**COLLECTED DATA**:
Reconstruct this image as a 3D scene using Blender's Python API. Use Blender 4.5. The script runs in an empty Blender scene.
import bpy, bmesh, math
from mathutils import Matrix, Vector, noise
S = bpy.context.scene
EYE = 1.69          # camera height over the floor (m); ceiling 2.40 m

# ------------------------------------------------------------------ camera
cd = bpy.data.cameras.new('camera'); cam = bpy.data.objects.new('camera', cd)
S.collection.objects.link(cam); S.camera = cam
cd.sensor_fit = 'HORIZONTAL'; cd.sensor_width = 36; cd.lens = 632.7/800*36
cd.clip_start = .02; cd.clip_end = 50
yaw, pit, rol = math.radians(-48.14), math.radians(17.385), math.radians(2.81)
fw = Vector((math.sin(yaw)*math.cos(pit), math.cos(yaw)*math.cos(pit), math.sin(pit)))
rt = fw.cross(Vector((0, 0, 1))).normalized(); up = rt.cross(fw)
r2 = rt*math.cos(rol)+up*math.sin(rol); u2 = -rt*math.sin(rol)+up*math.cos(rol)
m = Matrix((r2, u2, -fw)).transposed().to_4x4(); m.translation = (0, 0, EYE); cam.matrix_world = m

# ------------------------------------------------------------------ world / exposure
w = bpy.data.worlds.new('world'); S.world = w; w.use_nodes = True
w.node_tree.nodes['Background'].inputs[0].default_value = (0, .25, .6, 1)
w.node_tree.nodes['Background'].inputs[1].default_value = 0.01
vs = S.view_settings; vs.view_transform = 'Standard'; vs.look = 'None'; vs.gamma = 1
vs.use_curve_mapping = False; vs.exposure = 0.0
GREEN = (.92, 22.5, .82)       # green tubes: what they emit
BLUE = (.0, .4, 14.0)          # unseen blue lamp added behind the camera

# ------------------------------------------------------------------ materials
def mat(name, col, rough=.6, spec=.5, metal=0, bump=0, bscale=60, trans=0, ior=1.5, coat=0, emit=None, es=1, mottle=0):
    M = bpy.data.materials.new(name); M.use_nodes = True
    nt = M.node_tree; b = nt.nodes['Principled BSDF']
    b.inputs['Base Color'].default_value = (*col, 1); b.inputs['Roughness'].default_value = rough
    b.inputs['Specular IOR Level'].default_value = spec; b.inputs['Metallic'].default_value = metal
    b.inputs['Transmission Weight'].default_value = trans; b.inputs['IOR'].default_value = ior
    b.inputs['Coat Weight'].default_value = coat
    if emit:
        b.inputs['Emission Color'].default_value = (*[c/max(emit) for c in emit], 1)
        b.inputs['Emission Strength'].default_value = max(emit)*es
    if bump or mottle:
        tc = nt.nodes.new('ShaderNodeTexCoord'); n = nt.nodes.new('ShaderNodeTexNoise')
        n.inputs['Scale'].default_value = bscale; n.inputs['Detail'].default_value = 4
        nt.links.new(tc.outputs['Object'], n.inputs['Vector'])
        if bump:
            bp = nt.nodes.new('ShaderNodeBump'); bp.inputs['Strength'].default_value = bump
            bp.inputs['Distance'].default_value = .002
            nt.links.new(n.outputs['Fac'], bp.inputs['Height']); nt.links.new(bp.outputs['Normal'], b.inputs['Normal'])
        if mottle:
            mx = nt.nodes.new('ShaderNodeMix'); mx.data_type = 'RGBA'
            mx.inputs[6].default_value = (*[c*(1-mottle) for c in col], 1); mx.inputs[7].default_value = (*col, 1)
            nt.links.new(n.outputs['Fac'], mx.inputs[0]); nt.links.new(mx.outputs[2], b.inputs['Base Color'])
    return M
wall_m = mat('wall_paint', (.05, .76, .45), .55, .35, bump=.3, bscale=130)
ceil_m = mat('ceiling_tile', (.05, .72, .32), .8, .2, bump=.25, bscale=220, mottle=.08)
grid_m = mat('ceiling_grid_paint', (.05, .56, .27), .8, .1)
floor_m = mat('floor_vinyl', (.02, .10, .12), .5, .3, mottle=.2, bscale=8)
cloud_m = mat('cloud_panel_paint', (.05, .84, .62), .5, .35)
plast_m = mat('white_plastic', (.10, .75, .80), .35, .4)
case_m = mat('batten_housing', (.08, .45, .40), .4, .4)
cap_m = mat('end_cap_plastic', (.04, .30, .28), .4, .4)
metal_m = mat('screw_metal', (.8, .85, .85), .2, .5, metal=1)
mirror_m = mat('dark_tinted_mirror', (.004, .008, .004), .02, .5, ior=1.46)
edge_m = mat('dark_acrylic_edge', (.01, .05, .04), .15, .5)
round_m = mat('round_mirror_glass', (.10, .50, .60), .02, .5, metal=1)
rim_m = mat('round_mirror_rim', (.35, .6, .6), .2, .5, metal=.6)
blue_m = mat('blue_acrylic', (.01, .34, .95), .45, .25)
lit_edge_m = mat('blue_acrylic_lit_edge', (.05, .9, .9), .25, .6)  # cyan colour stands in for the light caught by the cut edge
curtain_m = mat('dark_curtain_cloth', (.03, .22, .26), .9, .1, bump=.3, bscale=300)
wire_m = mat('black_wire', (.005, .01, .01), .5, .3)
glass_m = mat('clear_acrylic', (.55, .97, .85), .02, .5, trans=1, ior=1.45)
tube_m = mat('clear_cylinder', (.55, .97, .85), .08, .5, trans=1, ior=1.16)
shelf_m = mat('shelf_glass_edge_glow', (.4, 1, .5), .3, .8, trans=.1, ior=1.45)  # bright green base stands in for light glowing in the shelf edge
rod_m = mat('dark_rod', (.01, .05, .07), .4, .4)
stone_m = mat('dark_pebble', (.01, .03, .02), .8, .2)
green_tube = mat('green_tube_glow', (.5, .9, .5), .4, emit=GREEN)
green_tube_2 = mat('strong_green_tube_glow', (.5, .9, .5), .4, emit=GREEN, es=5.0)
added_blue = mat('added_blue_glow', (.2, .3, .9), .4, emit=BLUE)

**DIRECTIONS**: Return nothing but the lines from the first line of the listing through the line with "BLUE = (.0, .4, 14.0)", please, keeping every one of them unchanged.

**TASK ANSWER**:
Reconstruct this image as a 3D scene using Blender's Python API. Use Blender 4.5. The script runs in an empty Blender scene.
import bpy, bmesh, math
from mathutils import Matrix, Vector, noise
S = bpy.context.scene
EYE = 1.69          # camera height over the floor (m); ceiling 2.40 m

# ------------------------------------------------------------------ camera
cd = bpy.data.cameras.new('camera'); cam = bpy.data.objects.new('camera', cd)
S.collection.objects.link(cam); S.camera = cam
cd.sensor_fit = 'HORIZONTAL'; cd.sensor_width = 36; cd.lens = 632.7/800*36
cd.clip_start = .02; cd.clip_end = 50
yaw, pit, rol = math.radians(-48.14), math.radians(17.385), math.radians(2.81)
fw = Vector((math.sin(yaw)*math.cos(pit), math.cos(yaw)*math.cos(pit), math.sin(pit)))
rt = fw.cross(Vector((0, 0, 1))).normalized(); up = rt.cross(fw)
r2 = rt*math.cos(rol)+up*math.sin(rol); u2 = -rt*math.sin(rol)+up*math.cos(rol)
m = Matrix((r2, u2, -fw)).transposed().to_4x4(); m.translation = (0, 0, EYE); cam.matrix_world = m

# ------------------------------------------------------------------ world / exposure
w = bpy.data.worlds.new('world'); S.world = w; w.use_nodes = True
w.node_tree.nodes['Background'].inputs[0].default_value = (0, .25, .6, 1)
w.node_tree.nodes['Background'].inputs[1].default_value = 0.01
vs = S.view_settings; vs.view_transform = 'Standard'; vs.look = 'None'; vs.gamma = 1
vs.use_curve_mapping = False; vs.exposure = 0.0
GREEN = (.92, 22.5, .82)       # green tubes: what they emit
BLUE = (.0, .4, 14.0)          # unseen blue lamp added behind the camera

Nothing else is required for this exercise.